[What is being asked]
Print the entries below exactly as they appear, from the first line up to and including the line with "return (*o, 1.0)". Do not print any pictures.

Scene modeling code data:
»»

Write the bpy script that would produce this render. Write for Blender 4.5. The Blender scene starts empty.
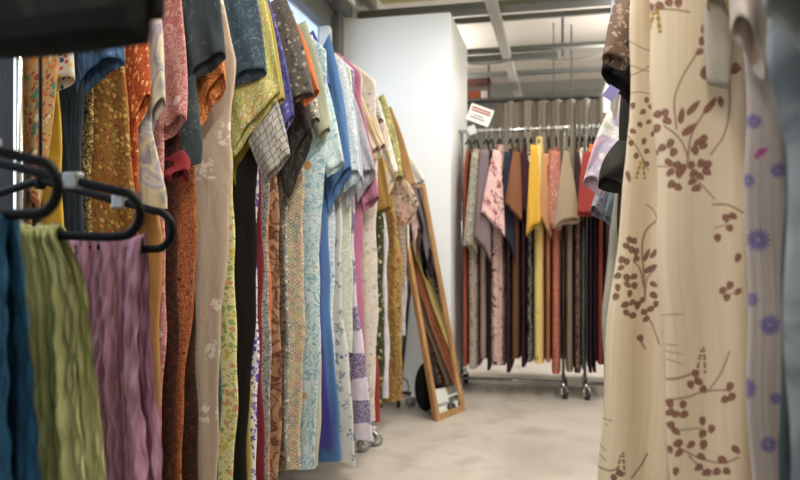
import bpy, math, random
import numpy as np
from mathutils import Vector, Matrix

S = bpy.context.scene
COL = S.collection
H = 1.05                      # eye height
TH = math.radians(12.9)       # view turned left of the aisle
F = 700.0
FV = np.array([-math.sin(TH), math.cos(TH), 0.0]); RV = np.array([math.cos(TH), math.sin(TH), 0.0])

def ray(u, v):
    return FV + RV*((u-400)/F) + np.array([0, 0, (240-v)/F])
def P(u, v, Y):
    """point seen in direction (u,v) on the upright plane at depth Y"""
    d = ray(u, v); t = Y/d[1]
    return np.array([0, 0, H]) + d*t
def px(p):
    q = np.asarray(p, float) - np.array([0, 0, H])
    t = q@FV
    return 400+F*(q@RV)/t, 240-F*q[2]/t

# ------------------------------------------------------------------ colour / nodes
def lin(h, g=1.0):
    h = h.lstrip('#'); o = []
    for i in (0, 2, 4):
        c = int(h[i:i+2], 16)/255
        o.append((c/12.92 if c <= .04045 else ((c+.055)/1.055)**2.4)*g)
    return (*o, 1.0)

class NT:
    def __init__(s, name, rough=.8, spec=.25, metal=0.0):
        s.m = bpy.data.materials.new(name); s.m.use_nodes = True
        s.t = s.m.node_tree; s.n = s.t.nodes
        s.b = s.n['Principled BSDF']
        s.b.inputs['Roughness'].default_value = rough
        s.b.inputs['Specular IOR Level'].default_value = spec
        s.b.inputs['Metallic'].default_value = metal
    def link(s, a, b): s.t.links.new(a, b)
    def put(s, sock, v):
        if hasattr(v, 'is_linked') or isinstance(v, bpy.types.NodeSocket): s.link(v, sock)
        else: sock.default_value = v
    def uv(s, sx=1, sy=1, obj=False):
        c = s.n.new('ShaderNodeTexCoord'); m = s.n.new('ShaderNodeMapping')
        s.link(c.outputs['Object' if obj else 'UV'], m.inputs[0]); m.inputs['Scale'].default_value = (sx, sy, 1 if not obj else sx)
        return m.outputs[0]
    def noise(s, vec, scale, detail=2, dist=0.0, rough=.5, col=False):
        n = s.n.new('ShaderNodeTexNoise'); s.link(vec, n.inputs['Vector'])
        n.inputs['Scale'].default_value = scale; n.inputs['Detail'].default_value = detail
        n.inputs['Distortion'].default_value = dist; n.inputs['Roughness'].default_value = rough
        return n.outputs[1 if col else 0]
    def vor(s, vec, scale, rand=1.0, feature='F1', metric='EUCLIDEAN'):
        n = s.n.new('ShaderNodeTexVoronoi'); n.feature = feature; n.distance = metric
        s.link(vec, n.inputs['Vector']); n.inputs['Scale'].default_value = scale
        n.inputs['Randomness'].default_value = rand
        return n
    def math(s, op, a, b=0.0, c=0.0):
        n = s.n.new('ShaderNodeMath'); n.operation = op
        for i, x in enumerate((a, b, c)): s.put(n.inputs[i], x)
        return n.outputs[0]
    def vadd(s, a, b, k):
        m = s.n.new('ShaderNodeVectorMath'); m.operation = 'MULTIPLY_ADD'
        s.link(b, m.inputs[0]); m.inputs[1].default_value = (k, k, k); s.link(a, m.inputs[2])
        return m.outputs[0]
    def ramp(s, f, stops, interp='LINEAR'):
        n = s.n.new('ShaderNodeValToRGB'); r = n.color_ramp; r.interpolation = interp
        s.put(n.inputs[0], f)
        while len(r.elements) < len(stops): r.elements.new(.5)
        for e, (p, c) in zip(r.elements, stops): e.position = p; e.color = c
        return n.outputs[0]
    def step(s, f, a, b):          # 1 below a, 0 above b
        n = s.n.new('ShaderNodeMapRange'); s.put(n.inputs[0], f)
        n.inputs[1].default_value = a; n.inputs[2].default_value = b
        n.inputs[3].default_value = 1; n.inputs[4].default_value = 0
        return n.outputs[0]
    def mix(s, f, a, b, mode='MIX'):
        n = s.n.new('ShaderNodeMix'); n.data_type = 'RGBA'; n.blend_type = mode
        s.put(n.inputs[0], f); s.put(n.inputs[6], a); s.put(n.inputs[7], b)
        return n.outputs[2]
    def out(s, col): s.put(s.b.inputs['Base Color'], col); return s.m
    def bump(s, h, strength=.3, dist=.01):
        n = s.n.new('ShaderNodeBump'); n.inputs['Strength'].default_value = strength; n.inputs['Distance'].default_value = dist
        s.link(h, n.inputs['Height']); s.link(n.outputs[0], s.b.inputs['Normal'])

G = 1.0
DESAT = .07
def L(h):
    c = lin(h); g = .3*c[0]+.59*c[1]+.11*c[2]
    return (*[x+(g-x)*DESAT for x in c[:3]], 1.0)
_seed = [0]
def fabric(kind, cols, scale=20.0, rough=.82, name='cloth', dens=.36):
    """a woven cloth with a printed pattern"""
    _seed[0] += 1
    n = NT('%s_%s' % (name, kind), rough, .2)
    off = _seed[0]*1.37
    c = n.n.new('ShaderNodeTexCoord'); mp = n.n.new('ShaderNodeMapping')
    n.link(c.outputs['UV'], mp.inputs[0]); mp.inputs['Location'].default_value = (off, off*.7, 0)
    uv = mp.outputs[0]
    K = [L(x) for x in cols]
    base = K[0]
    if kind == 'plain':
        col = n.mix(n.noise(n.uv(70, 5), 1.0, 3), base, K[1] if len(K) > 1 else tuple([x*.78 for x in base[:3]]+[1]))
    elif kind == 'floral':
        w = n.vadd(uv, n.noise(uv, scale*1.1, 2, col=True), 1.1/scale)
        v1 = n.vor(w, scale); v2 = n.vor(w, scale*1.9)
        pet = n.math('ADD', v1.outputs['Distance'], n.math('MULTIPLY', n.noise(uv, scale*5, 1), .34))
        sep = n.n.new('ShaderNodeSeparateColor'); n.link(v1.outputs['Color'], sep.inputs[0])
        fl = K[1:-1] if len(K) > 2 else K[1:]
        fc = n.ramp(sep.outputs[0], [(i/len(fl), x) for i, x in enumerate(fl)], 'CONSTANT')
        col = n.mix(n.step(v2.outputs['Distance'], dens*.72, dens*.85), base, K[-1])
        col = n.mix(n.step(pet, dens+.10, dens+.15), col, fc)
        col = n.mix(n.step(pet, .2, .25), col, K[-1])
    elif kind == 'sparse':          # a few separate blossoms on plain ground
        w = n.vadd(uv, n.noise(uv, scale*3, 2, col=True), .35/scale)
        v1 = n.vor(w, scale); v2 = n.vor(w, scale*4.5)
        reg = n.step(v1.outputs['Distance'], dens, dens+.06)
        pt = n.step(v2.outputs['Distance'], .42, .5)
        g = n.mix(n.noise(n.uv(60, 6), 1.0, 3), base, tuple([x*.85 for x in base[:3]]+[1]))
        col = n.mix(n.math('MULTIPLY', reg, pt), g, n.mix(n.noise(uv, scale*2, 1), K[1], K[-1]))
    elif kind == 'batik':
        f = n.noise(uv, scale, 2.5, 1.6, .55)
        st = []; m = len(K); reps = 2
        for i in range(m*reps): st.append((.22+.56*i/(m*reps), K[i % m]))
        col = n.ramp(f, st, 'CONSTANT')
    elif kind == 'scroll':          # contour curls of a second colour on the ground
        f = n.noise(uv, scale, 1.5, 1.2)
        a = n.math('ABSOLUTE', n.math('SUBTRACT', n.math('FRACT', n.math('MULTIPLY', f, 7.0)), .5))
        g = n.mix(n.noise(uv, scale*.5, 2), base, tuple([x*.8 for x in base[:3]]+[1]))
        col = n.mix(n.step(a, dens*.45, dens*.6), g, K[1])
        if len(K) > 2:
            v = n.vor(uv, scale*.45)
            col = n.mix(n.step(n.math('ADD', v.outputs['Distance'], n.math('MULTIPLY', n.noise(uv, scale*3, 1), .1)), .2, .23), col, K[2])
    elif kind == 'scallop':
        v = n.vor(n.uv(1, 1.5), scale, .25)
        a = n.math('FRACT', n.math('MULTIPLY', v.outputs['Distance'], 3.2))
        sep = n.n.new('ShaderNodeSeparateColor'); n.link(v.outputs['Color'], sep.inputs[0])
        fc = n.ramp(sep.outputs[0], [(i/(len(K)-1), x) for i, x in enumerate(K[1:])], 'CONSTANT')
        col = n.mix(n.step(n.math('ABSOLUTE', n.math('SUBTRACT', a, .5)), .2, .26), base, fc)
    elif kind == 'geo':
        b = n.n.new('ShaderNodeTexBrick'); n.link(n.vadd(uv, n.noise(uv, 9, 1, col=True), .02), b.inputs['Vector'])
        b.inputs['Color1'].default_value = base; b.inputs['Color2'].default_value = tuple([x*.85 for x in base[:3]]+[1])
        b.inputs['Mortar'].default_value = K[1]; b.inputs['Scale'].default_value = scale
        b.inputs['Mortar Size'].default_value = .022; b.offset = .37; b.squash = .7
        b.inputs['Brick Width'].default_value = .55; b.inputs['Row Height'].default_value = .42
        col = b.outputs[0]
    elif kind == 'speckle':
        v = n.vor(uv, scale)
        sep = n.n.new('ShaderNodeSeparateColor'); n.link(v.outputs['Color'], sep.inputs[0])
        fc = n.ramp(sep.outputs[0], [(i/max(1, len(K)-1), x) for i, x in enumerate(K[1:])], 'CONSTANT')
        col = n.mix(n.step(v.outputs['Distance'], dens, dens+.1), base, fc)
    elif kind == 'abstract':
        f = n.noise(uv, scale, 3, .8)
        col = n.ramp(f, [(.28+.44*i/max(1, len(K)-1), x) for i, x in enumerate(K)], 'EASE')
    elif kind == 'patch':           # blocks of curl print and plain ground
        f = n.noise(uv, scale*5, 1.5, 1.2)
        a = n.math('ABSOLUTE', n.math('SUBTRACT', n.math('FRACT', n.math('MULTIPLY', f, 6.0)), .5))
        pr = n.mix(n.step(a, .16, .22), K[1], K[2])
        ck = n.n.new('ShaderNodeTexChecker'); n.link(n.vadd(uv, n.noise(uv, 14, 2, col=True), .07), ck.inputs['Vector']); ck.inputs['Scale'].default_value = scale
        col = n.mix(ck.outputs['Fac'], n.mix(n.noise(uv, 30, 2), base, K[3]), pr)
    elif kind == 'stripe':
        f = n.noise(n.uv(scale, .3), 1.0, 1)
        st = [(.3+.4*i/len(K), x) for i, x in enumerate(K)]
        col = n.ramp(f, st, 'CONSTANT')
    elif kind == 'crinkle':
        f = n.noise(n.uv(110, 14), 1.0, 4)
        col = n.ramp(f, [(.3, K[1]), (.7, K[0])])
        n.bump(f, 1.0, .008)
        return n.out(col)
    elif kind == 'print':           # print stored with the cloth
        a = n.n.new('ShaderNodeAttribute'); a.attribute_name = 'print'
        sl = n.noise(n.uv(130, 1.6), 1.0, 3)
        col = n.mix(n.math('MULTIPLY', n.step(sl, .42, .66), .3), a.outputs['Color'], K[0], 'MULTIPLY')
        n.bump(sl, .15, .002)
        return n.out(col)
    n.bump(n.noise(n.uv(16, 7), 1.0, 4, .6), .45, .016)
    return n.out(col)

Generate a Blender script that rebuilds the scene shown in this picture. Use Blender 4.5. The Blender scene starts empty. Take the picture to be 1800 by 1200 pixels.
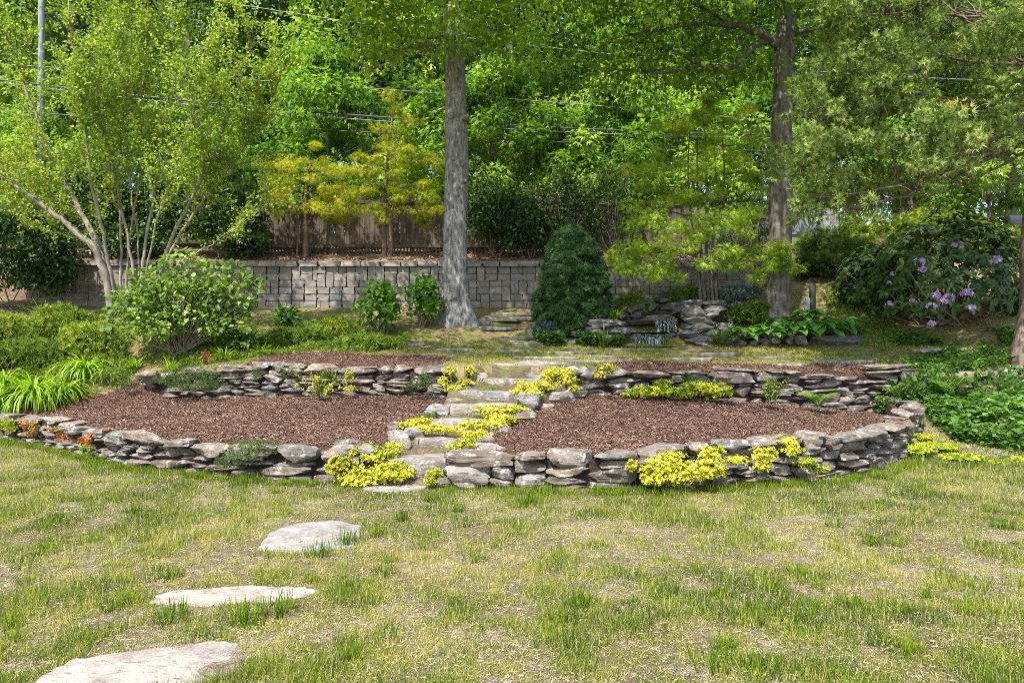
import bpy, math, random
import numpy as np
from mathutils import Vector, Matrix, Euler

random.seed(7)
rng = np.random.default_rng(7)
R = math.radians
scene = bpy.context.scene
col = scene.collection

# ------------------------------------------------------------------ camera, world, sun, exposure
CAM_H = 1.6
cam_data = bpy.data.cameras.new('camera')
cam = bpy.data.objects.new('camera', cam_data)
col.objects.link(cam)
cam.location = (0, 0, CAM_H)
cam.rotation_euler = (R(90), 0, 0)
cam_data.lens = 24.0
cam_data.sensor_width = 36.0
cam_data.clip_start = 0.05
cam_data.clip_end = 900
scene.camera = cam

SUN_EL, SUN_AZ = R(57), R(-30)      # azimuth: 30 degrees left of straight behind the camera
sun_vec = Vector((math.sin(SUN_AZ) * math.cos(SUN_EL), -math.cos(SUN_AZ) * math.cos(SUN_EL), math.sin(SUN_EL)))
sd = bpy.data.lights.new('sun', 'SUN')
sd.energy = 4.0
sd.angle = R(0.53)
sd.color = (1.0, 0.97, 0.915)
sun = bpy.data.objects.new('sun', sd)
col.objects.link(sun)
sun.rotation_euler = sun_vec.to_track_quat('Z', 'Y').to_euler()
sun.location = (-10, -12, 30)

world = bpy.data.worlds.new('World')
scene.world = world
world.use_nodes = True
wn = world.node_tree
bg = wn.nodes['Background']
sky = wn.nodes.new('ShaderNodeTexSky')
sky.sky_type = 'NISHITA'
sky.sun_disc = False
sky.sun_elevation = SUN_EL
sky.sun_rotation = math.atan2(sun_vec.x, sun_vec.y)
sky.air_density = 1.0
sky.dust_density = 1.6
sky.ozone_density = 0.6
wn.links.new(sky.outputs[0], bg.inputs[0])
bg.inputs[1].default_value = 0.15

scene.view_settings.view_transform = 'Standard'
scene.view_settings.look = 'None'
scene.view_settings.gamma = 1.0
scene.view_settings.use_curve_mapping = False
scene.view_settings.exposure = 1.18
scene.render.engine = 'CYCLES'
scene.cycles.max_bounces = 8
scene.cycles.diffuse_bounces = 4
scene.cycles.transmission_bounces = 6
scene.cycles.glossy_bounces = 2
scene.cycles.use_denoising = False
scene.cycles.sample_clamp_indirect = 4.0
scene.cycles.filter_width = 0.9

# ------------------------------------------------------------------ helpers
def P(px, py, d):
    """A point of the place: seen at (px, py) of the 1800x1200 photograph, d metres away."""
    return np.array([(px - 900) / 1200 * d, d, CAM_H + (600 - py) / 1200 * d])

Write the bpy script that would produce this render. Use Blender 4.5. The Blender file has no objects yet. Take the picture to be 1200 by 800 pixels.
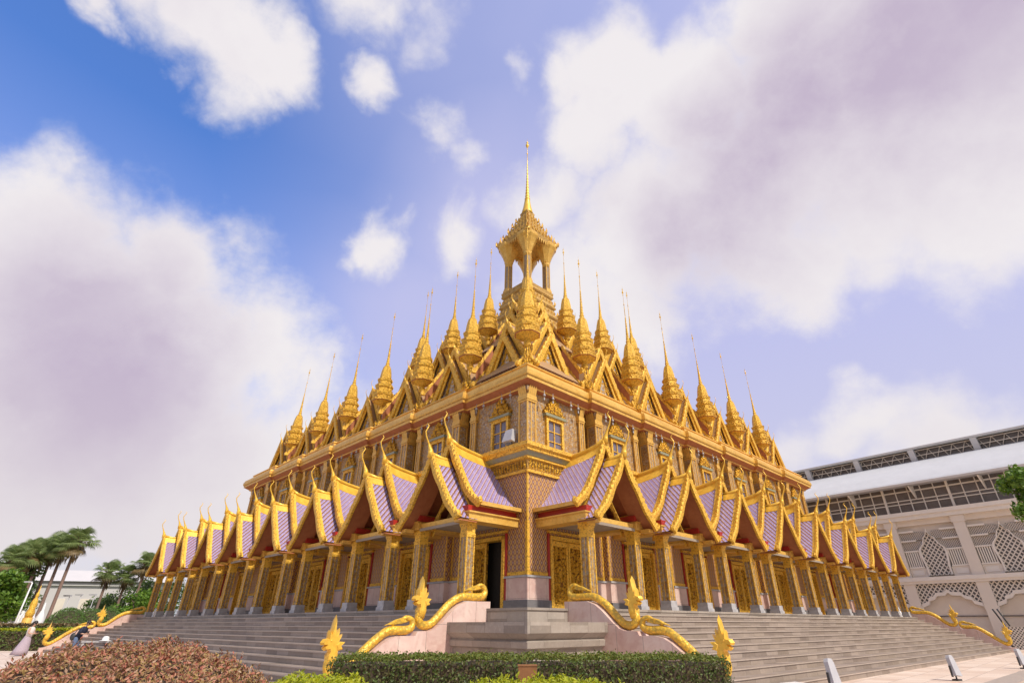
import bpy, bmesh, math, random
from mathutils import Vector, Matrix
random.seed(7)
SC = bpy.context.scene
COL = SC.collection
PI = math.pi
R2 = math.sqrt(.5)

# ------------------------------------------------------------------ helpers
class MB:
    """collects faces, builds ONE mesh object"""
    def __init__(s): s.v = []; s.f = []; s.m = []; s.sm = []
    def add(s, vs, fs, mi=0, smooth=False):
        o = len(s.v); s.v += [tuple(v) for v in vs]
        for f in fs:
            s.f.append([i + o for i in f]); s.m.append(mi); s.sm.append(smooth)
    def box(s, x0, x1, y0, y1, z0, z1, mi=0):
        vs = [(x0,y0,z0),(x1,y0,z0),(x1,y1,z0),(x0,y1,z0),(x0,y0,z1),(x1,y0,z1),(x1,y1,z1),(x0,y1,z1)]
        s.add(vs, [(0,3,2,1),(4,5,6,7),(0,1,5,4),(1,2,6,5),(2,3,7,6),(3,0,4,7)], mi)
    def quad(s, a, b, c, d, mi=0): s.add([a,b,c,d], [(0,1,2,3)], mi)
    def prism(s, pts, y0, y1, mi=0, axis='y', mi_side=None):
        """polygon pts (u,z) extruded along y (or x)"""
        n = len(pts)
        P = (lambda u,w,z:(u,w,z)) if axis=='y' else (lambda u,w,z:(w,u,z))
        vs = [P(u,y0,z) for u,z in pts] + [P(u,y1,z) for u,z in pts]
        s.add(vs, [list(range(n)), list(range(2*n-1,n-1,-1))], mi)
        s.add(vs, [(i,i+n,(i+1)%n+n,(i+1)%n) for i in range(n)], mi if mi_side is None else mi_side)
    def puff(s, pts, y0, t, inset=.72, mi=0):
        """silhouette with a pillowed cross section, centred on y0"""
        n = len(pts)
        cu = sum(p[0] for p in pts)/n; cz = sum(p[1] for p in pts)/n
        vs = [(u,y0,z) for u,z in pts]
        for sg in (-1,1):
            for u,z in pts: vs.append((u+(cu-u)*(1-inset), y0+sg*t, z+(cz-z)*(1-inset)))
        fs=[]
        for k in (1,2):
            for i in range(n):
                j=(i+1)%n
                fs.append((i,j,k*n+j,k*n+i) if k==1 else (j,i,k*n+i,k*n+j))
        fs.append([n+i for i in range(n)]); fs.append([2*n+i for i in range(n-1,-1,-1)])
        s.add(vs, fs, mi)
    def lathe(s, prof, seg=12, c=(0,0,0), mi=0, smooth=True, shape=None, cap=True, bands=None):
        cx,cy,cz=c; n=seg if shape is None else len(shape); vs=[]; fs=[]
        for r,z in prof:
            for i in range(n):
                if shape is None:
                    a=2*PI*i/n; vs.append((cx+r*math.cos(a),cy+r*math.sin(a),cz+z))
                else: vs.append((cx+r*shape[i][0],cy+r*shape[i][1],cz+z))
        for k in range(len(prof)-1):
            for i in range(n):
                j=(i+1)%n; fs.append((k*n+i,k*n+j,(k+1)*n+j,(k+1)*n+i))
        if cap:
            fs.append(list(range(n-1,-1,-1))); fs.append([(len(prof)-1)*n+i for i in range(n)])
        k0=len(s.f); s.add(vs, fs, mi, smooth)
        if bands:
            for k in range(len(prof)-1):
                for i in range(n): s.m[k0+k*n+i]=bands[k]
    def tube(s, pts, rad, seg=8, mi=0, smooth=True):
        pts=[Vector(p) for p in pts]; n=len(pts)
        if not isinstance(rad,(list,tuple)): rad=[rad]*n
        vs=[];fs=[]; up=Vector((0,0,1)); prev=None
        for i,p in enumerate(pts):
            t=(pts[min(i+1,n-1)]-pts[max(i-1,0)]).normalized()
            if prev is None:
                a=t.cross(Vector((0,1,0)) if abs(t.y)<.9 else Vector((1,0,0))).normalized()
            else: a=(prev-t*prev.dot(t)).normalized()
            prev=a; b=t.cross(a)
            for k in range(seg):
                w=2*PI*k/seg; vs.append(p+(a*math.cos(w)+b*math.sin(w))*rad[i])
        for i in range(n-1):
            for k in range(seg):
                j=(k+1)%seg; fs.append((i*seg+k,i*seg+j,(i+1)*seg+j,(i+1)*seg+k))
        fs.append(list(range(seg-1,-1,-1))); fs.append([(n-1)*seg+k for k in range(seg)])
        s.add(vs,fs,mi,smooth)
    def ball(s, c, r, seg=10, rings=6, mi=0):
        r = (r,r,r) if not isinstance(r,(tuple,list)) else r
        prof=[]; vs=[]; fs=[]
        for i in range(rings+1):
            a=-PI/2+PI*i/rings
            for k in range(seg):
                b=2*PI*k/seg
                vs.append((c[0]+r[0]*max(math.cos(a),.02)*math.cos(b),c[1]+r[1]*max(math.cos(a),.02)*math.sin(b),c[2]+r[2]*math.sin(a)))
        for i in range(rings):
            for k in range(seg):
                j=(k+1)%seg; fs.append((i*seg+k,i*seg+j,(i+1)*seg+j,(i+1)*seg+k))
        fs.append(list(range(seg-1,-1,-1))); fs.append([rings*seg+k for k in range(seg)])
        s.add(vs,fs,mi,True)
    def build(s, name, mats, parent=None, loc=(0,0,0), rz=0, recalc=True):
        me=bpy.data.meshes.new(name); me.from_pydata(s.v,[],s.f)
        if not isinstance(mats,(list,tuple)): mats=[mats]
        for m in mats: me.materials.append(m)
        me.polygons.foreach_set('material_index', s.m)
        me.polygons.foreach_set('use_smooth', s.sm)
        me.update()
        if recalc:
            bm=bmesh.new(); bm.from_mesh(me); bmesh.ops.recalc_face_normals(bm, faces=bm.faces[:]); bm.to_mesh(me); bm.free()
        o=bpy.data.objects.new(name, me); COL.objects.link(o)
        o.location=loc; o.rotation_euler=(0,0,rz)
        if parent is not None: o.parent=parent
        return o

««

[Answer to the task]
Write the bpy script that would produce this render. Write for Blender 4.5. The Blender scene starts empty.
import bpy, math, random
import numpy as np
from mathutils import Vector, Matrix

S = bpy.context.scene
COL = S.collection
H = 1.05                      # eye height
TH = math.radians(12.9)       # view turned left of the aisle
F = 700.0
FV = np.array([-math.sin(TH), math.cos(TH), 0.0]); RV = np.array([math.cos(TH), math.sin(TH), 0.0])

def ray(u, v):
    return FV + RV*((u-400)/F) + np.array([0, 0, (240-v)/F])
def P(u, v, Y):
    """point seen in direction (u,v) on the upright plane at depth Y"""
    d = ray(u, v); t = Y/d[1]
    return np.array([0, 0, H]) + d*t
def px(p):
    q = np.asarray(p, float) - np.array([0, 0, H])
    t = q@FV
    return 400+F*(q@RV)/t, 240-F*q[2]/t

# ------------------------------------------------------------------ colour / nodes
def lin(h, g=1.0):
    h = h.lstrip('#'); o = []
    for i in (0, 2, 4):
        c = int(h[i:i+2], 16)/255
        o.append((c/12.92 if c <= .04045 else ((c+.055)/1.055)**2.4)*g)
    return (*o, 1.0)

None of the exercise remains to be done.